I witnessed this on TV over 30 years ago. It was the time where taxes on cigarettes in Quebec got very high. There were a lot of robberies of convenience stores, and they were stealing only cigarettes. Then, in the news, they showed a video of a robbery captured on security camera footage. A group of guys broke into a convenience store carrying a large trashcan, and while two of them grabbed all the cigarettes they could and put them in the trashcan, one, all smiling with a face saying, “D***! I’m so smart!” approached the camera with a pair of snippers and cut the video wire.

Apparently, Mr. Genius thought that cutting the wire would “erase” everything. Of course, they never took the videotape out. Police caught them a few days later.

During the same period, I was working as a service rep for a copier company. I got a call because there had been a break-in at a customer’s convenience store and the copier was damaged. It turned out that glass shards from the front door had fallen into the copier when the cigarette robbers broke in. Their location was slightly remote.

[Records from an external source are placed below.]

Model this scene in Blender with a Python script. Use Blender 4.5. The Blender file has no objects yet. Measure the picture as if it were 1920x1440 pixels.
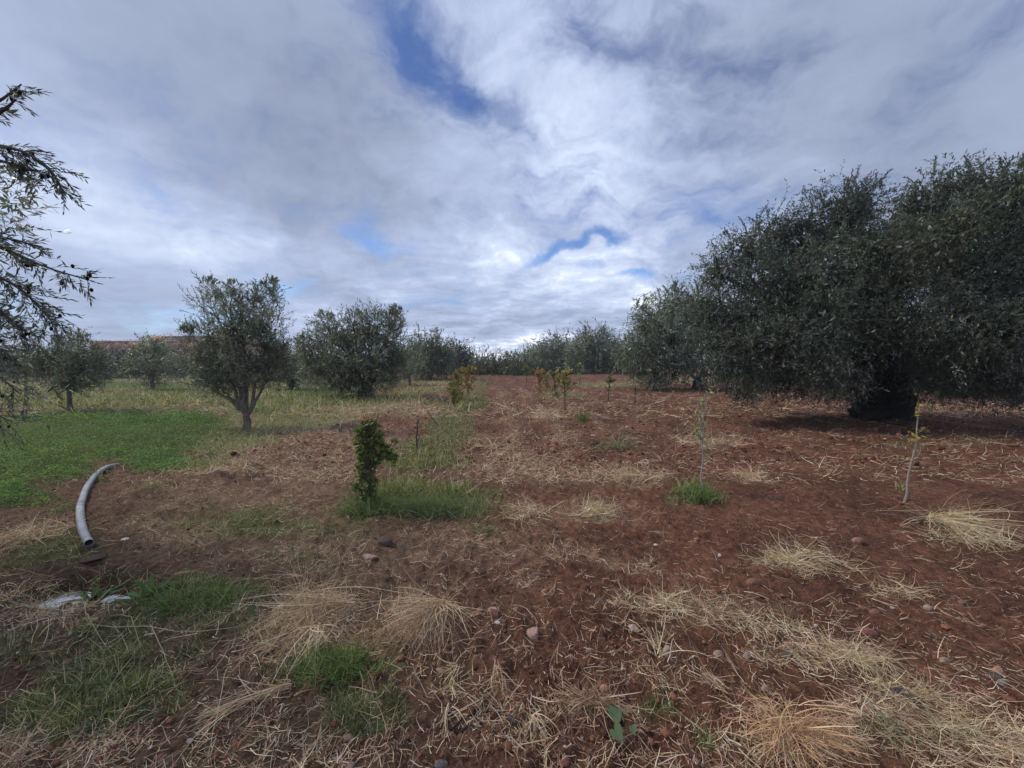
import bpy, math, random
import numpy as np
from mathutils import Vector

# ------------------------------------------------------------------ camera, sky, sun, exposure
sc = bpy.context.scene
F = 723.0                      # focal length in pixels of the 1920 wide photograph
CAMH = 1.6
PITCH = math.radians(3.17)
cam_d = bpy.data.cameras.new("camera")
cam_d.sensor_width = 36.0
cam_d.lens = 36.0 * F / 1920.0
cam_d.clip_start = 0.05
cam_d.clip_end = 3000
cam = bpy.data.objects.new("camera", cam_d)
sc.collection.objects.link(cam)
cam.location = (0, 0, CAMH)
cam.rotation_euler = (math.radians(90) - PITCH, 0, 0)
sc.camera = cam
sc.view_settings.view_transform = 'Standard'
sc.view_settings.look = 'None'
sc.view_settings.gamma = 1
sc.view_settings.exposure = 0.58
sc.view_settings.use_curve_mapping = False
sc.render.engine = 'CYCLES'
try:
    sc.cycles.use_denoising = True
    sc.cycles.max_bounces = 5
    sc.cycles.diffuse_bounces = 3
    sc.cycles.transmission_bounces = 3
    sc.cycles.transparent_max_bounces = 4
except Exception:
    pass

SUN_EL, SUN_AZ = math.radians(46), math.radians(-78)      # azimuth from +Y towards +X
SUN_DIR = Vector((math.sin(SUN_AZ) * math.cos(SUN_EL), math.cos(SUN_AZ) * math.cos(SUN_EL), math.sin(SUN_EL)))
sl = bpy.data.lights.new("sun", 'SUN')
sl.energy = 1.5
sl.angle = math.radians(10)
sl.color = (1.0, 0.93, 0.83)
so = bpy.data.objects.new("sun", sl)
so.rotation_euler = SUN_DIR.to_track_quat('Z', 'Y').to_euler()
so.location = (0, 0, 30)
sc.collection.objects.link(so)


def ray(px, py):
    a, b = (px - 960) / F, (720 - py) / F
    return np.array([a, math.cos(PITCH) + b * math.sin(PITCH), -math.sin(PITCH) + b * math.cos(PITCH)])


def G(px, py):
    d = ray(px, py)
    t = CAMH / -d[2]
    return np.array([d[0] * t, d[1] * t, 0.0])


def H(px, py, depth):
    """the point seen at a pixel, depth metres ahead"""
    d = ray(px, py)
    t = depth / d[1]
    return np.array([d[0] * t, depth, CAMH + d[2] * t])


def to_px(x, y):
    """where flat ground at x, y is seen"""
    y = np.maximum(y, 0.35)
    c, s = math.cos(PITCH), math.sin(PITCH)
    z = y * c + CAMH * s
    v = y * s - CAMH * c
    return 960 + F * x / z, 720 - F * v / z


class NT:
    def __init__(s, tree):
        s.t = tree
        s.n = tree.nodes
        s.l = tree.links

    def add(s, typ, **kw):
        n = s.n.new(typ)
        for k, v in kw.items():
            setattr(n, k, v)
        return n

    def put(s, sock, v):
        if isinstance(v, bpy.types.NodeSocket):
            s.l.new(v, sock)
        elif isinstance(v, (tuple, list)) and len(v) == 3 and sock.type == 'RGBA':
            sock.default_value = (*v, 1)
        else:
            sock.default_value = v

    def math(s, op, a, b=None, c=None, clamp=False):
        n = s.add('ShaderNodeMath', operation=op)
        n.use_clamp = clamp
        s.put(n.inputs[0], a)
        if b is not None:
            s.put(n.inputs[1], b)
        if c is not None:
            s.put(n.inputs[2], c)
        return n.outputs[0]

    def vmath(s, op, a, b=None):
        n = s.add('ShaderNodeVectorMath', operation=op)
        s.put(n.inputs[0], a)
        if b is not None:
            s.put(n.inputs[1], b)
        return n.outputs['Value'] if op in ('DISTANCE', 'LENGTH', 'DOT_PRODUCT') else n.outputs[0]

    def noise(s, vec, scale, detail=4, rough=0.5, dist=0.0, color=False):
        n = s.add('ShaderNodeTexNoise')
        if vec is not None:
            s.put(n.inputs['Vector'], vec)
        n.inputs['Scale'].default_value = scale
        n.inputs['Detail'].default_value = detail
        n.inputs['Roughness'].default_value = rough
        n.inputs['Distortion'].default_value = dist
        return n.outputs['Color' if color else 'Fac']

    def ramp(s, v, a, b, lo=0.0, hi=1.0, smooth=True):
        n = s.add('ShaderNodeMapRange')
        n.interpolation_type = 'SMOOTHSTEP' if smooth else 'LINEAR'
        s.put(n.inputs['Value'], v)
        for k, x in (('From Min', a), ('From Max', b), ('To Min', lo), ('To Max', hi)):
            n.inputs[k].default_value = x
        return n.outputs['Result']

    def mix(s, f, a, b, mode='MIX'):
        n = s.add('ShaderNodeMix', data_type='RGBA', blend_type=mode)
        s.put(n.inputs[0], f)
        s.put(n.inputs[6], a)
        s.put(n.inputs[7], b)
        return n.outputs[2]


def srgb(r, g, b):
    f = lambda c: (c / 255 / 12.92) if c / 255 < 0.04045 else ((c / 255 + 0.055) / 1.055) ** 2.4
    return (f(r), f(g), f(b))


# ---- broken cloud cover over a Nishita sky
SKY_STRENGTH = 0.1
world = bpy.data.worlds.new("World")
sc.world = world
world.use_nodes = True
W = NT(world.node_tree)
W.n.clear()
wout = W.add('ShaderNodeOutputWorld')
bg = W.add('ShaderNodeBackground')
bg.inputs['Strength'].default_value = SKY_STRENGTH
W.l.new(bg.outputs[0], wout.inputs['Surface'])
sky = W.add('ShaderNodeTexSky', sky_type='NISHITA')
sky.sun_disc = False
sky.sun_elevation = SUN_EL
sky.sun_rotation = SUN_AZ
sky.dust_density = 0.6
sky.ozone_density = 2.0
tc = W.add('ShaderNodeTexCoord')
D = tc.outputs['Generated']
sep = W.add('ShaderNodeSeparateXYZ')
W.l.new(D, sep.inputs[0])
zc = W.math('MAXIMUM', sep.outputs[2], 0.0)
zz = W.math('ADD', zc, 0.10)
cmb = W.add('ShaderNodeCombineXYZ')
W.l.new(W.math('DIVIDE', sep.outputs[0], zz), cmb.inputs[0])
W.l.new(W.math('DIVIDE', sep.outputs[1], zz), cmb.inputs[1])
P = cmb.outputs[0]
warp = W.noise(P, 0.9, 3, 0.5, color=True)
Pw = W.vmath('ADD', P, W.vmath('MULTIPLY', warp, (0.9, 0.9, 0.9)))
n_big = W.noise(Pw, 0.55, 6, 0.50)
n_mid = W.noise(Pw, 1.7, 8, 0.58, 0.2)
dwarp = W.noise(D, 3.0, 5, 0.55, color=True)
Dw = W.vmath('ADD', D, W.vmath('MULTIPLY', W.vmath('SUBTRACT', dwarp, (0.5, 0.5, 0.5)), (0.28, 0.28, 0.28)))
n_fine = W.noise(W.vmath('MULTIPLY', Dw, (1, 1, 2.2)), 4.5, 10, 0.60)
n_lay = W.noise(W.vmath('ADD', P, W.vmath('MULTIPLY', dwarp, (1.2, 1.2, 1.2))), 2.6, 8, 0.62)


def blob(px, py, r, amp, stretch=1.0):
    """soft weight around one direction of the sky; stretch > 1 is wide and low"""
    d = ray(px, py)
    d = d / np.linalg.norm(d)
    v = W.vmath('SUBTRACT', Dw, tuple(float(q) for q in d))
    v = W.vmath('MULTIPLY', v, (1.0, 1.0, stretch))
    ln = W.vmath('LENGTH', v)
    return W.ramp(ln, 0.0, r, amp, 0.0)


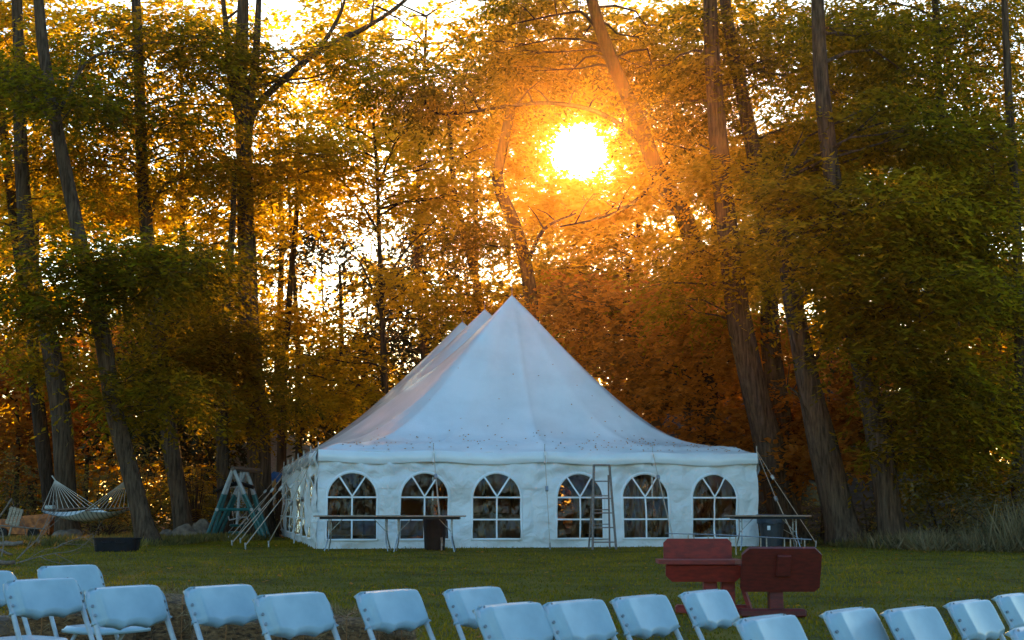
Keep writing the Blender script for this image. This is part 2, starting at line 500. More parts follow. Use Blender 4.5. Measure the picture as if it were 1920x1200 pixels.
def zone_pads(zones, d, rs, mult=1.5):
    cs, rr, vb = [], [], []
    for z in zones:
        cx, cy, rx, ry, n = z[:5]
        dd = z[5] if len(z) > 5 else 0
        tone = z[6] if len(z) > 6 else .5
        for _ in range(int(n * mult + .5)):
            a = rs.random() * 2 * math.pi; q = math.sqrt(rs.random())
            px, py = cx + rx * q * math.cos(a), cy + ry * q * math.sin(a)
            D = d + dd + rs.uniform(-1.6, 1.6)
            if rs.random() > thin(px, py): continue
            p = at(px, py, D)
            w = rs.uniform(.8, 1.45)
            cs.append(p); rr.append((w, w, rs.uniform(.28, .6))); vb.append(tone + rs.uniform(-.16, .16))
    return cs, rr, vb

def make_tree(name, label, d, path, wpx, kind, zones, limbs=(), cat='tree', group=None, ntw=40, barkm='bark', crown_top=True, scale=1.0, sides=20):
    rs = random.Random(hash((path[0], wpx)) & 0xffff)
    K = KIND[kind]
    base = at(path[0][0], path[0][1], d); base.z = gz(base.x, base.y)
    pts = [base + Vector((0, 0, -.15))] + [at(px, py, d) for px, py in path[1:]]
    # the trunk goes on above the picture
    top = pts[-1]; up = (pts[-1] - pts[-2]).normalized()
    if path[-1][1] < 0:
        pts.append(top + up * 2.5 + Vector((0, 0, 1.5)))
    P = smooth_path(pts, 8)
    r0 = wpx / F * d / 2
    rad = []
    ztop = P[-1].z
    for p in P:
        h = max(0, p.z - base.z); t = h / max(1, ztop)
        r = r0 * (1 - .70 * t) * (1 + .55 * math.exp(-h / .28))
        rad.append(max(r, .03))
    root = empty(name, base)
    tag(root, label, cat, group)
    inv = -base
    tb = MB()
    tb.tube([p + inv for p in P], rad, sides, rough=.12, ridges=1)
    for lm in limbs:
        wl = lm[0]; lp = smooth_path([at(px, py, d + dz) for px, py, dz in lm[1]], 5)
        rl = wl / F * d / 2
        tb.tube([p + inv for p in lp], [max(.012, rl * (1 - .75 * i / len(lp))) for i in range(len(lp))], 7, rough=.15)
        # side twigs off the limb
        for i in range(3, len(lp) - 1, 2):
            q = lp[i]; dv = Vector((rs.uniform(-1, 1), rs.uniform(-1, 1), rs.uniform(-.1, .9))).normalized() * rs.uniform(.5, 1.2)
            tb.tube([q + inv, q + dv * .5 + inv + Vector((0, 0, .08)), q + dv + inv], [rl * .35, rl * .2, .008], 4, cap=False)
    cs, rr, vb = zone_pads(zones, d, rs)
    ncore = len(cs)
    if crown_top and path[-1][1] < 0:
        # the crown above the picture
        for _ in range(9):
            p = pts[-1] + Vector((rs.uniform(-3, 3), rs.uniform(-3, 3), rs.uniform(-2.0, 1.2)))
            if project(np.array([p]))[1][0] < -25:
                cs.append(p); rr.append((1.3, 1.3, .5)); vb.append(.5)
    if cs:
        hub = P[len(P) // 2]
        for i, c in enumerate(cs):
            # a branch from the trunk, lower than the pad, out to it
            c = Vector(c)
            best = min(P, key=lambda q: (q - c).length + max(0, q.z - c.z + .4) * 3)
            L = (best - c).length
            if L > 4.2 or rs.random() < .25: continue
            mid = best.lerp(c, .5) + Vector((rs.uniform(-.5, .5), rs.uniform(-.5, .5), rs.uniform(-.08, .16) * L))
            br = min(.018 + .009 * L, rad[-1] * 1.3 + .02)
            tb.tube([best + inv, best.lerp(mid, .5) + Vector((0, 0, .03 * L)) + inv, mid + inv, mid.lerp(c, .5) + inv, c + inv], [br, br * .8, br * .62, br * .42, .01], 5, cap=False)
            for _ in range(3):
                e = c + Vector((rs.uniform(-1, 1), rs.uniform(-1, 1), rs.uniform(-.3, .25))) * .9
                s0 = mid.lerp(c, rs.uniform(.3, .9))
                tb.tube([s0 + inv, s0.lerp(e, .5) + Vector((0, 0, .06)) + inv, e + inv], [br * .4, br * .28, .006], 3, cap=False)
    tr = tb.build('trunk', M[barkm], root, smooth=True)
    if cs:
        LV = Leaves()
        h = np.array(hub)
        sprays(LV, np.array([tuple(c) for c in cs]) - np.array(base), np.array(rr) * scale, ntw, K['m'], K['L'] * scale, K['W'] * scale, K['tw'] * scale, K['droop'], h - np.array(base), np.array(vb))
        # the hole test needs world coordinates
        for i in range(len(LV.P)): LV.P[i] = LV.P[i] + np.array(base)
        c = LV.build('crown', M[K['mat']], root)
        c.matrix_parent_inverse.identity()
        co = np.empty(len(c.data.vertices) * 3, np.float32); c.data.vertices.foreach_get('co', co)
        co = co.reshape(-1, 3) - np.array(base, dtype=np.float32)
        c.data.vertices.foreach_set('co', co.reshape(-1)); c.data.update()
    return root

# ---------------------------------------------------------------- trees at the edge of the lawn
G1 = 'trees at the edge of the lawn'
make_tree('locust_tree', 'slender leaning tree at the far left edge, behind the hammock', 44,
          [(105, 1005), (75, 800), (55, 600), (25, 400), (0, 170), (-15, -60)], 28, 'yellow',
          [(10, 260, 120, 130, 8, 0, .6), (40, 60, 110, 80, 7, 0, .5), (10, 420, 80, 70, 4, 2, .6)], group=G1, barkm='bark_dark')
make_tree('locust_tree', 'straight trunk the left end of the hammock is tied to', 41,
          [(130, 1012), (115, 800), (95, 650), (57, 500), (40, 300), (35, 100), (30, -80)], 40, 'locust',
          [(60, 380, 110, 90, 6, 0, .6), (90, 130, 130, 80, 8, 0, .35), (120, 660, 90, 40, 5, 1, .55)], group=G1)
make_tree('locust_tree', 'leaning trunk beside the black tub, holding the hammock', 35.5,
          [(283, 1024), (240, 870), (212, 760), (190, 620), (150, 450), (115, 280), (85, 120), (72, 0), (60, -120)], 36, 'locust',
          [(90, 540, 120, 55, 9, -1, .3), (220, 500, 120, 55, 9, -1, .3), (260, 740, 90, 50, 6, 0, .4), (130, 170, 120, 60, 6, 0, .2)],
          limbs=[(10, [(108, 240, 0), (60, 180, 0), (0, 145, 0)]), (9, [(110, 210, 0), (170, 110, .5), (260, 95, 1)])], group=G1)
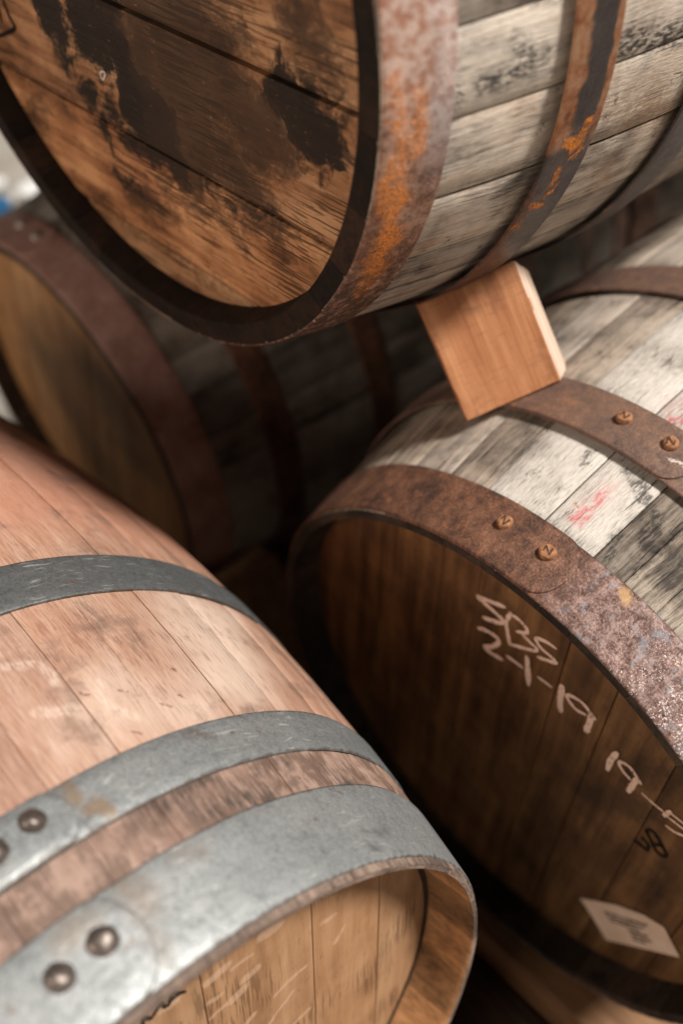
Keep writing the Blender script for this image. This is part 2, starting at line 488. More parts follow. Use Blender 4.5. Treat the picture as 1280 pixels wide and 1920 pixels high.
TAN = rad(90)
A_ANG = math.atan2(1.0, -0.11)          # boards run mostly across (local y), in local (x, y)
C_ANG = math.atan2(0.15, 1.0)
B_ANG = math.atan2(0.135, 1.0)
M['a_head'] = mat_head('stained_orange_brown_oak_head', [(0.34, (0.15, 0.066, 0.029)), (0.46, (0.37, 0.175, 0.080)), (0.60, (0.60, 0.335, 0.170))], A_ANG,
                       stains=[((0.010, 0.0075, 0.006), A_ST, 0.008, 0.97), ((0.040, 0.023, 0.014), A_ST2, 0.018, 0.88)], line=0.75, speck=0.55, seed=2.0)
M['c_head'] = mat_head('dark_brown_oak_head', [(0.32, (0.040, 0.018, 0.008)), (0.47, (0.11, 0.051, 0.020)), (0.64, (0.215, 0.106, 0.042))], C_ANG,
                       stains=[((0.03, 0.018, 0.012), [((.02, .09), (.06, .14), .02), ((.11, .125), (.125, .15), .014), ((.16, -.03), (.19, .0), .01)], 0.02, 0.6)],
                       line=0.25, speck=0.28, rough=0.55, seed=5.0)
M['d_head'] = mat_head('stained_brown_oak_head', [(0.30, (0.28, 0.13, 0.05)), (0.48, (0.54, 0.275, 0.115)), (0.66, (0.66, 0.37, 0.17))], rad(20),
                       stains=[((0.03, 0.02, 0.014), [((.05, -.10), (-.10, -.02), .05), ((.12, .05), (.0, .12), .05)], 0.05, 0.45)], line=0.3, seed=9.0)
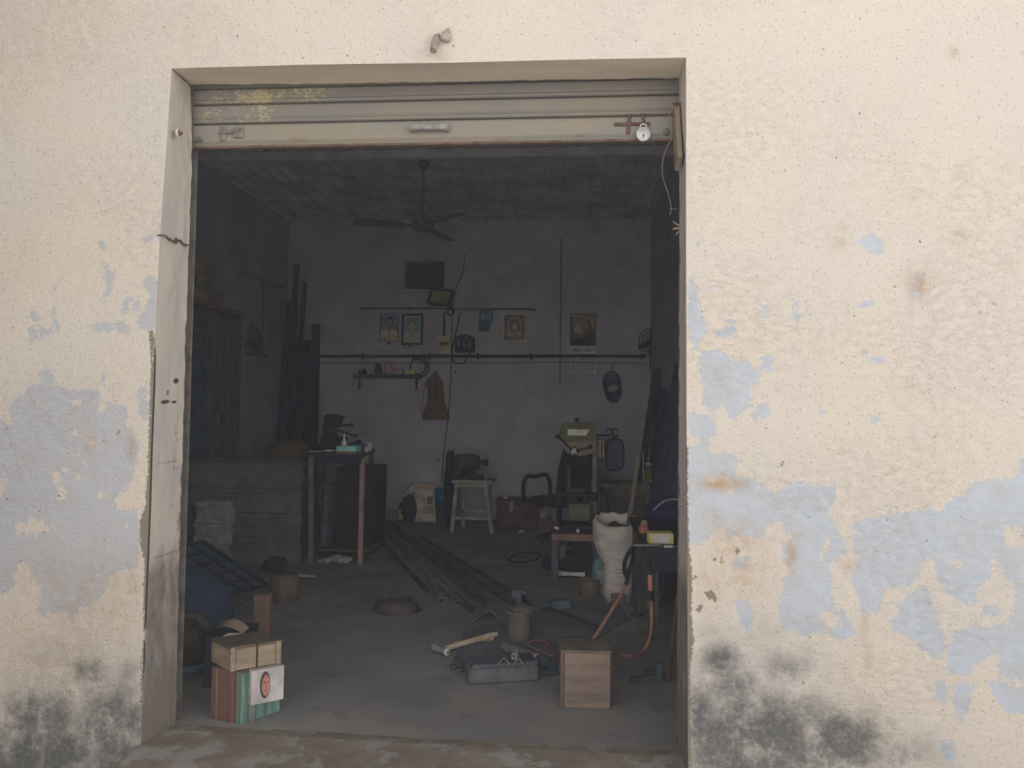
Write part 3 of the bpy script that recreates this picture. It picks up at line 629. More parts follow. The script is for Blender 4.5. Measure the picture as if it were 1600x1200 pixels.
picture('framed_portrait', (593, 490, 623, 533), 'portrait of a person in a pink cream shirt before blue, left of the black frame', portrait(vm('cream shirt', (84, 76, 70), 7), vm('blue ground', (56, 66, 74), 7), vm('dark hair', (48, 46, 48), 7), vm('skin print', (74, 64, 58), 7)), 1, .008, frame_mat=vm('thin brown frame', (62, 56, 54), 7))
picture('framed_portrait', (627, 490, 661, 539), 'black framed portrait of a person in olive against teal, right of the pink one', portrait(vm('olive shirt', (76, 76, 66), 7), vm('teal ground', (55, 70, 76), 7), vm('brown hair', (60, 58, 54), 7), vm('skin print 2', (78, 74, 64), 7), vm('pale mount', (76, 78, 80), 7)), 1, .028, frame_mat=BLK)
for a, b, lab in ((607, 537, 'small dark lamp holder under the pink portrait'), (641, 541, 'small dark lamp holder under the black framed portrait')):
    c = PY(a, b, YB-.02); single('lamp_holder', MB().box((c.x, YB-.02, c.z), (.055, .04, .018)).cyl((c.x, YB-.02, c.z), (c.x, YB-.02, c.z+.045), .009), cable, lab, 'holder')
def small_pic(poly):
    poly(FULL, vm('night blue print', (48, 54, 64), 7), 0); poly(ell(.35, .7, .2, .16), vm('blue figure', (60, 66, 78), 7), 1); poly([(.1, .1), (.6, .1), (.5, .5), (.2, .55)], vm('green dark', (46, 52, 50), 7), 1)
    poly(ell(.72, .72, .16, .2), vm('grey figure', (64, 66, 70), 7), 1)
t = picture('small_print', (748, 485, 770, 518), 'small dark blue unframed print with a pale tag at its corner', small_pic, 0, .0)
c = PY(767, 511, YB-.015); MB().flat([(c.x-.03, YB-.014, c.z-.05), (c.x+.02, YB-.014, c.z-.055), (c.x+.03, YB-.014, c.z+.01), (c.x+.01, YB-.014, c.z+.06), (c.x-.012, YB-.014, c.z+.0)]).build('paper_tag', vm('pale tag', (108, 106, 96), 7), t)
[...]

The police were still there when I arrived.

I asked the manager if he had them on a security camera.

He said, “Actually, it’s our third break-in. They figured out the schedule of the police rounds and hit when they were the farthest from here. The first two times, they managed to break into the office and grab the cassette. But not this time. We secured the VTR and jammed the cassette in. The police are looking at the footage as we speak. Smiling.”